To clamber up, you stand on her bent knee, grab a large, leathery, ear and swing your leg over. Except she’s about three times as wide as a horse, so you end up being unceremoniously shoved in the bottom by a friendly mahout, who’s probably secretly laughing at your incompetence. He then demonstrates how to do it properly by nimbly scampering up the trunk and perching on her head, as if she’s a stool and he’s having a drink at the bar.
Then she stands up. Blimey she’s tall. As someone who’s not particularly fond of heights, I’m starting to wonder whether this was such a good idea. Dickon is hoisted up by a couple of people and plonked infront of me, I plant my hands on her head as I’ve been instructed, infront of Dickon’s thighs, I hope it’ll be enough to stop him falling off. He whimpers nervously as she trundles off down the tree lined path.
It’s very bumpy, a slow rolling motion, rather like the boat that made us all sick off the Otago peninsula in New Zealand. Keep looking ahead, instructs the mahout, and I try to do just that, because looking down is a bit scary, particularly as we’re walking alongside a ravine.
But gradually, as we slowly move along the sun scorched track, and she never gets faster than gentle lumbering, I start to relax and enjoy myself. Dickon keeps up a steady mantra of it’s really fine, she’s very slow, she doesn’t want to hurt me, and he, I think, starts to enjoy himself too. Every so often she waves her trunk in our direction, blowing sweet, bananary breath on us, and he says “Banana, Mummy!”, so I pass him one from my bag and he gives it to her.
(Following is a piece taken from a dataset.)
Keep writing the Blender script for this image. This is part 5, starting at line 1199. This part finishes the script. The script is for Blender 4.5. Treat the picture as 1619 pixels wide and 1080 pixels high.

Once you get over the terror, it’s a lovely way to travel. We’re walking through farmland, with mountains in the distance, and we spot lychee, mango and rose apple trees. When she goes downhill, it feels like being on a very slow moving roller coaster and you can’t imagine how you’ll ever manage to stay on, but it turns out that it’s quite hard to fall off such a broad back.
We spend all day with these beautiful, gentle creatures, with their toenails the size of desert spoons and their friendly wandering trunks, always on the look out for bananas. We talk to them, feed them treats, wash them in the river.
We’ve been lucky enough to have a lot of amazing, once-in-a-lifetime days on this trip. But we’re all agreed, this was one of the very best.